Dimensions, a line, a loop, a tangle of threads est réalisé par Sloan U'Ren qui a notamment été directrice artistique sur Batman Begins
Un manoir, mais pas de Bruce Wayne
Comme dans Batman, il est aussi question d’un puits dans Dimensions. Ce long boyau de pierre obscur, humide et froid happe sans cesse le spectateur vers ses profondeurs tout comme la douleur infinie qui torture Stephen. Interrogée lors de la soirée d’ouverture du Festival, la réalisatrice a ironisé sur le fait qu’on lui conseillait d’éviter la science-fiction pour un film à petit budget.
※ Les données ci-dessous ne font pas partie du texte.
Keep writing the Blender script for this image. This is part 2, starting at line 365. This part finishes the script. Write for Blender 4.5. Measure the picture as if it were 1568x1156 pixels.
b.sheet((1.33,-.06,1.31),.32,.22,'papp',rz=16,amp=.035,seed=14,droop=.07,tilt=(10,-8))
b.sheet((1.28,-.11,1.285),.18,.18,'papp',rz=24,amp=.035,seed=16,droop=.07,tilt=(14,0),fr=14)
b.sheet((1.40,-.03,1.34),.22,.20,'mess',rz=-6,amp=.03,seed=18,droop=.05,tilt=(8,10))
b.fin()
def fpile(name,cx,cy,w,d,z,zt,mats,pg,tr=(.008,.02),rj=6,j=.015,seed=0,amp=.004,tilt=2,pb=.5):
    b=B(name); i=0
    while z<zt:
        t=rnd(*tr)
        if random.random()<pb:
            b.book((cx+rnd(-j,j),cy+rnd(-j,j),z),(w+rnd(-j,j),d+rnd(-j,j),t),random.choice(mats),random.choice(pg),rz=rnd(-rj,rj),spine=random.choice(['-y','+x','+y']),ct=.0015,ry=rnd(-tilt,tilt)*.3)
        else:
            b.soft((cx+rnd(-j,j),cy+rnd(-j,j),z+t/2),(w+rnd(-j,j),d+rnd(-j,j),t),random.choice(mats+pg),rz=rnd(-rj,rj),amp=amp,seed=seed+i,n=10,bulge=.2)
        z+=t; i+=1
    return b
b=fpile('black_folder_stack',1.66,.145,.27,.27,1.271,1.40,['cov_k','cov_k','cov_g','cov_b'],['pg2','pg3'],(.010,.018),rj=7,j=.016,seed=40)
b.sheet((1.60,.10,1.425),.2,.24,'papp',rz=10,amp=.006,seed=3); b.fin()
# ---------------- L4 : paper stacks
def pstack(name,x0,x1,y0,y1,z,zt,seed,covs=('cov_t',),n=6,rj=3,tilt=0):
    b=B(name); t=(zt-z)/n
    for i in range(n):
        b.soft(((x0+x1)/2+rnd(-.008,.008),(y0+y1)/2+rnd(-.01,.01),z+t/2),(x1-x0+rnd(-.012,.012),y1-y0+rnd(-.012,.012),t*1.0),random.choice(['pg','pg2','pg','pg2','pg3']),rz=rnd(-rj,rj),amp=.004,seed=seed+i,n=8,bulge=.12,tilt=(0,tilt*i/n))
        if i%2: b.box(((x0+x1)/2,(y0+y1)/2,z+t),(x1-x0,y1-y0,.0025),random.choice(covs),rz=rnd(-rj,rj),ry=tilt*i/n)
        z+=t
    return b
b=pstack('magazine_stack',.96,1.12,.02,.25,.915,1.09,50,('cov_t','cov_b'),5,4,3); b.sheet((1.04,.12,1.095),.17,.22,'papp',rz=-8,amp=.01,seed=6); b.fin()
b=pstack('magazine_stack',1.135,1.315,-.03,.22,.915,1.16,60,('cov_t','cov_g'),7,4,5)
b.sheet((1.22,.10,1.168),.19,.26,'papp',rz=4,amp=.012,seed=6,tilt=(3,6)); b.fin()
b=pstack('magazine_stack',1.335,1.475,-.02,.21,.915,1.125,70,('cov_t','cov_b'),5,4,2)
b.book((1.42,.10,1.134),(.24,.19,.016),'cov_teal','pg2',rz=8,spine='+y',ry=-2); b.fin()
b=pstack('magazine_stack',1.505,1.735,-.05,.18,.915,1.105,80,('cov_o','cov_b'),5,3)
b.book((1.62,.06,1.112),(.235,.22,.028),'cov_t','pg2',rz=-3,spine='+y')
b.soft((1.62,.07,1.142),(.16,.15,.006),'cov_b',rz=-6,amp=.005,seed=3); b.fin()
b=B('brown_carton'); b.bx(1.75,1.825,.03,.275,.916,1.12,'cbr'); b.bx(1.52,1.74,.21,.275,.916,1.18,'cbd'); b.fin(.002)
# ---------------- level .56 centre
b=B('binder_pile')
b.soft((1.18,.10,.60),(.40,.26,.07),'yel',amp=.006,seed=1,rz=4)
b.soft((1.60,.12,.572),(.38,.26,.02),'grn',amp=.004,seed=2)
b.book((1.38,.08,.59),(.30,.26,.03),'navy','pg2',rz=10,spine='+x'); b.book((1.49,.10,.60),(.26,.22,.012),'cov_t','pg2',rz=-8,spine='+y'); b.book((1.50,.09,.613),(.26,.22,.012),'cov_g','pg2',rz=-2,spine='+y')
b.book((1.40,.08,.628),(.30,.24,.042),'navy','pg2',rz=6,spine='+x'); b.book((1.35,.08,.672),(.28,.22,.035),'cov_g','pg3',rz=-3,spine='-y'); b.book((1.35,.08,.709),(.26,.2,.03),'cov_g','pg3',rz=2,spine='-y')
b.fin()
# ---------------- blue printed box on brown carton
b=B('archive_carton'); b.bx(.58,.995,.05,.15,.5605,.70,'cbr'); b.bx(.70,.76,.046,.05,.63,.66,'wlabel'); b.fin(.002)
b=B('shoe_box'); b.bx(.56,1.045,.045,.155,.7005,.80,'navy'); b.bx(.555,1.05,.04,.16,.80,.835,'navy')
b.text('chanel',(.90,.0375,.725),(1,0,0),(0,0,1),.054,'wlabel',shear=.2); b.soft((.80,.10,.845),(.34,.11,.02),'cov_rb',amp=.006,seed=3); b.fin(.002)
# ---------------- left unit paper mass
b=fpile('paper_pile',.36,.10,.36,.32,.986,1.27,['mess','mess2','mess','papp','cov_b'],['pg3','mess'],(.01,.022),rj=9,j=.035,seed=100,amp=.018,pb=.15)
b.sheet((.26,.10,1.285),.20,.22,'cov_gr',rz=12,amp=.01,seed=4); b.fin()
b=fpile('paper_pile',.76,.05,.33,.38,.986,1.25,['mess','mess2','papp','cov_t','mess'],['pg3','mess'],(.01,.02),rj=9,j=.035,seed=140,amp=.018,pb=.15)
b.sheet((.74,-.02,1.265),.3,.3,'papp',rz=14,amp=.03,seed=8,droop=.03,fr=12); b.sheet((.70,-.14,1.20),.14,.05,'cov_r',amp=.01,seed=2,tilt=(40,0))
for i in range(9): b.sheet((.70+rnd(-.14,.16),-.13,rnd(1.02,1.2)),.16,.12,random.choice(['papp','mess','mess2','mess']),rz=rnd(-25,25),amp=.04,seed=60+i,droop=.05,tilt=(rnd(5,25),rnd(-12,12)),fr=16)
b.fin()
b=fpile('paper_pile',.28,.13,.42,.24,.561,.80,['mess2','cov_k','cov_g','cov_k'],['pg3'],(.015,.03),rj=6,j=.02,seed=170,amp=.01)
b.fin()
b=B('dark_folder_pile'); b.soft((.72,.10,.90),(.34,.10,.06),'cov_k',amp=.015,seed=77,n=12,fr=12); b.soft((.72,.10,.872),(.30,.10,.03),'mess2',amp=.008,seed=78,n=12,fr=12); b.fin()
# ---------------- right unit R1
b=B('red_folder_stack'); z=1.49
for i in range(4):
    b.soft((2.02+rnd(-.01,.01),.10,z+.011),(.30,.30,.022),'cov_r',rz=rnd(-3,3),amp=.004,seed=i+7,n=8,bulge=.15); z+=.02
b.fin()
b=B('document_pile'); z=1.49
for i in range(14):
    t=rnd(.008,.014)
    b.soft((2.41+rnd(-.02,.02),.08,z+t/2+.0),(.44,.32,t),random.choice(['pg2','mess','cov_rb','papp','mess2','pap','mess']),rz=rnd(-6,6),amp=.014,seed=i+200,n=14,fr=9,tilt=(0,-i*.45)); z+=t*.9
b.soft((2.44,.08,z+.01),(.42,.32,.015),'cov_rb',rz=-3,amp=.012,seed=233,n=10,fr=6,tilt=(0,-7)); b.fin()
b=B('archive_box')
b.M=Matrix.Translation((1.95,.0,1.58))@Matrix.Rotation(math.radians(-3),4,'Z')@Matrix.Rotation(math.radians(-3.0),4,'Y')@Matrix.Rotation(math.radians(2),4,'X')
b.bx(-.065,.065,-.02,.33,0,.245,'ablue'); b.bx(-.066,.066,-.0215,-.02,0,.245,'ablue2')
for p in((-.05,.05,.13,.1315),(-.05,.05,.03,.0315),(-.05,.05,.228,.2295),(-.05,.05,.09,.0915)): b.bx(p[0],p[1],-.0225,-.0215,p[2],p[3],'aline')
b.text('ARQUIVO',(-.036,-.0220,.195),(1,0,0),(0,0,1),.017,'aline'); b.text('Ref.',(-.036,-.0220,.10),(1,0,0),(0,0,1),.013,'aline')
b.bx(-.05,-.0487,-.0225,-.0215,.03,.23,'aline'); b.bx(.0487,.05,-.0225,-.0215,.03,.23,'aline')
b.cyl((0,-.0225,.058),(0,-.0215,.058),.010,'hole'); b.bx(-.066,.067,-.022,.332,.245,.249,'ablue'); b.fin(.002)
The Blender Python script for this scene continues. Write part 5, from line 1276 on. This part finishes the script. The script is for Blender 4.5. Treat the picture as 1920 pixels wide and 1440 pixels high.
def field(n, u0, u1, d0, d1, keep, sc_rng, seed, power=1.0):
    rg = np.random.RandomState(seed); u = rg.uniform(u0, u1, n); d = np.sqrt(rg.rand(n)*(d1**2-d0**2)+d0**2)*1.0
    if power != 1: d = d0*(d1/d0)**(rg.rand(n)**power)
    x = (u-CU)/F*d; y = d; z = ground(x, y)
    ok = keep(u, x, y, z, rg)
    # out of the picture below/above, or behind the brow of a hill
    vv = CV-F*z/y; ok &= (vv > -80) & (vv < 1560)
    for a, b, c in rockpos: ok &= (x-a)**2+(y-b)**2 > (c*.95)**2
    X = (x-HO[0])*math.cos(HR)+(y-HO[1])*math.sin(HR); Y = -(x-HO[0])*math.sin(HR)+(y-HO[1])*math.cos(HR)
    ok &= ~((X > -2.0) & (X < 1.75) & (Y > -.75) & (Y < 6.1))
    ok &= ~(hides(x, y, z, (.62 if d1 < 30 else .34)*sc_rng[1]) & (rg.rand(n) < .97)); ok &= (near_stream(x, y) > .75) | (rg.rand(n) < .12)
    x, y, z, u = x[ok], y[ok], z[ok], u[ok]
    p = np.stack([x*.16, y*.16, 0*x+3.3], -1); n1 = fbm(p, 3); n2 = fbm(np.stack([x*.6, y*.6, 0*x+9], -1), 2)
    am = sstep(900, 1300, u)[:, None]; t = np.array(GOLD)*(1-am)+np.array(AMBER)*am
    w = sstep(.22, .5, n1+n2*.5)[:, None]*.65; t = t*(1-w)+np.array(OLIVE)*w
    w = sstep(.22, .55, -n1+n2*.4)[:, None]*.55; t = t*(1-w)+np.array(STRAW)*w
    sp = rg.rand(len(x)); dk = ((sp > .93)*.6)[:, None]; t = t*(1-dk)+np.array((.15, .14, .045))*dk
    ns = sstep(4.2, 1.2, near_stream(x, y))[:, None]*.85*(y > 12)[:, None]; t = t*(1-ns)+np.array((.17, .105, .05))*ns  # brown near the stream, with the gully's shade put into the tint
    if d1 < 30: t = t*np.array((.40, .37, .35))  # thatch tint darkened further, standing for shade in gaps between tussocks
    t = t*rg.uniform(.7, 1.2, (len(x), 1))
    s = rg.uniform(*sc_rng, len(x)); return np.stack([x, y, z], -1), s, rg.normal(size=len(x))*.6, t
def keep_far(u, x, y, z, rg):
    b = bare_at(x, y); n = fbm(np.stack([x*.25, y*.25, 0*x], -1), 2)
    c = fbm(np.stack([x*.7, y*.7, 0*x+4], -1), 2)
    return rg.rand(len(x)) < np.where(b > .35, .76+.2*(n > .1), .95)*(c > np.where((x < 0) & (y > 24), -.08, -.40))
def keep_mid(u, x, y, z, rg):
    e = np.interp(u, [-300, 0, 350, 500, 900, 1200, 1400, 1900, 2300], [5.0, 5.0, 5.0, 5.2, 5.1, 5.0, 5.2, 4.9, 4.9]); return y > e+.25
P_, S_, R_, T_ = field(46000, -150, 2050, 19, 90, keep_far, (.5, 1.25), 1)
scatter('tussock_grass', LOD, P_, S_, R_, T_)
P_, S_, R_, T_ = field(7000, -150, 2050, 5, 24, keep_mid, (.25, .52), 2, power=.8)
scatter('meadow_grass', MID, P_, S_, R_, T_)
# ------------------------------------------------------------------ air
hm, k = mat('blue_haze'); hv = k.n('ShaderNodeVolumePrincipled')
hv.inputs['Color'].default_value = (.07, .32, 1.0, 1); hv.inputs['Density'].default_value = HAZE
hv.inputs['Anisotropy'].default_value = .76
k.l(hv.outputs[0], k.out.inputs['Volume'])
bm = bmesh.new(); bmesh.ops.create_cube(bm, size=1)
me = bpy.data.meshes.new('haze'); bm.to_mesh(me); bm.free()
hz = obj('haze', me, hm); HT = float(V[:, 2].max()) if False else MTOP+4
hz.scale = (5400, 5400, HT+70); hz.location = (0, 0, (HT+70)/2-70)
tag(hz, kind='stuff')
Malgré l’absence d’effets spéciaux spectaculaires, le film mise en revanche sur des scènes découpées comme un puzzle jusqu’à une reconstitution finale grandiose.
Docu friction
Retour à la réalité avec les documentaires We are Poets et Tempest qui croisent la vie de jeunes britanniques issus des quartiers, et la plupart enfants d’immigrés d’Afrique noire ou du Maghreb. Fortement imprégnés par la télé-réalité, les deux films pourraient largement, si on n’y prenait garde, se confondre avec un télé crochet. Dans We are Poets, qui a obtenu le Prix du Public, on suit l’ascension fulgurante de six adolescents qui partent représenter le Royaume-Uni au concours international Brave New Voices à Washington. La référence anglo-saxonne pour qui pratique le slam. Qu’à cela ne tienne, ne vous y méprenez pas, pas question ici de voir jouer pendant une heure et demie un Grand Con Malade comme nous le connaissons dans l’hexagone. Il est surtout impressionnant de voir la gymnastique artistique et rythmique qui se forme avec la langue de Shakespeare. Shakespeare justement, il en est question avec l’étonnant Tempest. Cette fois-ci, de jeunes Londoniens trouvent dans le théâtre une sorte d’exutoire et une manière de regagner confiance en eux. Touchés par cette pièce où s’entremêlent différents sentiments humains avec notamment un regard critique sur l’esclavage et la colonisation.
De jeunes Londoniens trouvent dans le théâtre une sorte d'exutoire et une manière de regagner confiance en eux
Docu réalité
Que ce soit à travers le théâtre ou le slam, les deux documentaires dressent également l’état des lieux d’une jeunesse britannique qui connaît les mêmes difficultés que ses voisins européens. Le chômage, l’insécurité dans les quartiers, l’échec scolaire, le rejet de la société qui les entoure, du racisme à l’islamophobie. Dans We are Poets, une jeune fille explique que le port du voile est sa façon à elle de considérer le corps comme sacré et qu’il doit par conséquent être non pas caché, mais protégé. Le slam est pour elle aussi l’occasion de défendre sa religion que les médias ont fini par décrire comme intolérante, violente voire l’assimiler à un appel au crime.
S’épanouir avec Shakespeare
Filmé de façon haletante pour maintenir le suspense jusqu’à la finale du concours de slam dans We are Poets, la pièce qui se joue dans Tempest tout au long du documentaire est pour sa part plus déroutante. On finit par s’attacher à ces jeunes que l’on ne perçoit qu’à travers leur rôle et dont on ne découvre la véritable existence que sur la fin. Une déclaration d’amour au plus célèbre auteur britannique qu’on avait fini par abandonner au triste sort de Romeo+Juliette avec Di Caprio. Ces jeunes Londoniens avouent avec enthousiasme qu’ils ont acquis grâce au théâtre des marques de reconnaissance et des valeurs comme le respect des règles en communauté. L’épanouissement que leur procure ce goût pour la littérature, que l’école n’avait pas su leur apprendre, s’accompagne d’une immense fierté de ce qu’ils ont su mettre en œuvre.
Avec ces deux documentaires, il nous est donné une preuve ultime s’il en est que la culture a valeur d’ascenseur social. Prochain cycle Univerciné consacré au cinéma italien du 13 au 17 février prochain.